Star 69

Many Unhappy Returns

By Courtney Weaver
Published September 9, 1996 7:00PM (EDT)

i'm noticing a disturbing trend in the mating and dating life. It's this new service available from your local telephone company called Call Return, or as it's more commonly known, Star 69.

It's simple. If you miss a call, and your machine isn't on or you don't have a machine, you just press *69, and the phone rings right back to the person who last called you. Whether they have left a message or not.

This service has disturbing implications. Say you just called Belle, a person with whom you are mildly, very mildly entranced. Say you got her machine, and you just weren't yet committed to taking the plunge by leaving a message. Or your roommate walked into the room, just as her "Hi, This is Belle and I'm not here --" began. You hang up. Suddenly the phone rings before you've even let go of the handset. "Hi, who's this?" Belle asks. "You just called me. Why did you call me?"

This little invention was clearly intended for one purpose only: to wreak emotional havoc on the furtive, to out the chickens. Unless you are a cave person, of course you have a machine or voice mail. So it's rather disingenuous of the phone company to pretend this is a service for the technologically impaired.

Not surprisingly, Star 69 has now entered the lexicon of relationships, attaining the much-sought-after status of a verb. "I was Star Sixty-Nined once," said Isobel. "I'd gotten the wrong number, and just hung up. Then there's this woman saying in my ear, 'why are you calling and hanging up on my machine?' "

Some of my friends have confessed to a Star 69 addiction. They come home, see the steady light of their answering machine, and dial Star 69 to see which chump didn't leave a message.
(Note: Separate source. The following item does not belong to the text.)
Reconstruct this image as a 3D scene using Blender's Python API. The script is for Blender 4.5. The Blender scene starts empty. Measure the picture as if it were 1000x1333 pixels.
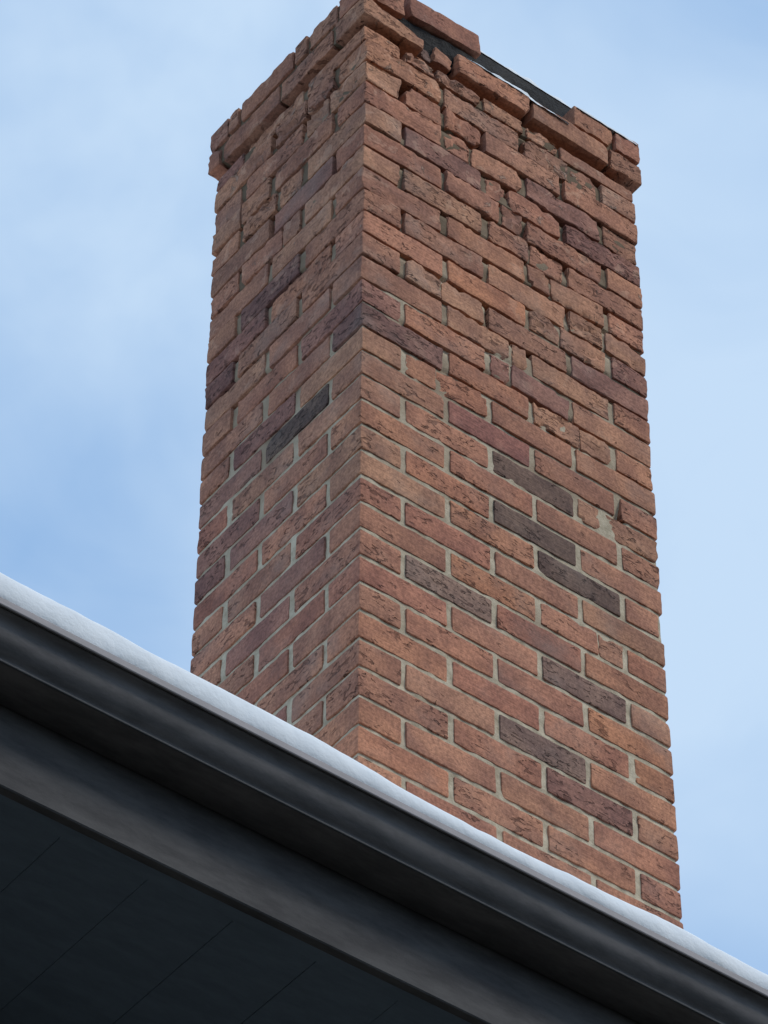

There's always the possibility that they in turn will get a machine, in which case they must mull over the next step: do they leave a message asking why a message wasn't left, or do they hang up and open up the possibility of getting Star 69'ed themselves? Conceivably, this could be a very time-consuming addiction.

For some, however, Star 69 may serve as a valuable screening mechanism. Consider Dave's story. Cousin Cheryl from out of town is sleeping on the sofa. The phone rings one early Sunday morning. She answers from a deep sleep, and the caller hangs up. Dave Star 69's the offender, and gets a woman whom he'd dated a few times. "Did you just call me?" Dave asks politely. "I'm just trying out this new service from the phone company." The woman nervously says no, then retracts her lie. They have an embarrassed conversation, in which she apologizes for hanging up and for lying.

"Thank God for Star 69," says Dave. "Now I don't have to waste my time and money with the kind of woman who would lie and hang up on my cousin. The best 75 cents I've ever spent."

I was curious how the phone company came up with such a, well, appropriate number for their service. "It was just the next number in the series," said Barbara, a Pacific Bell service representative. "You know, we have Star 70, Star 68... all of them are dialing codes for our customers. The Call Return just happened to fall on 69. It wasn't intentional."

I'm not sure I buy that. Any company capable of thinking up something as diabolical as Star 69 is certainly capable of giving it a name that sounds like a bad porno movie.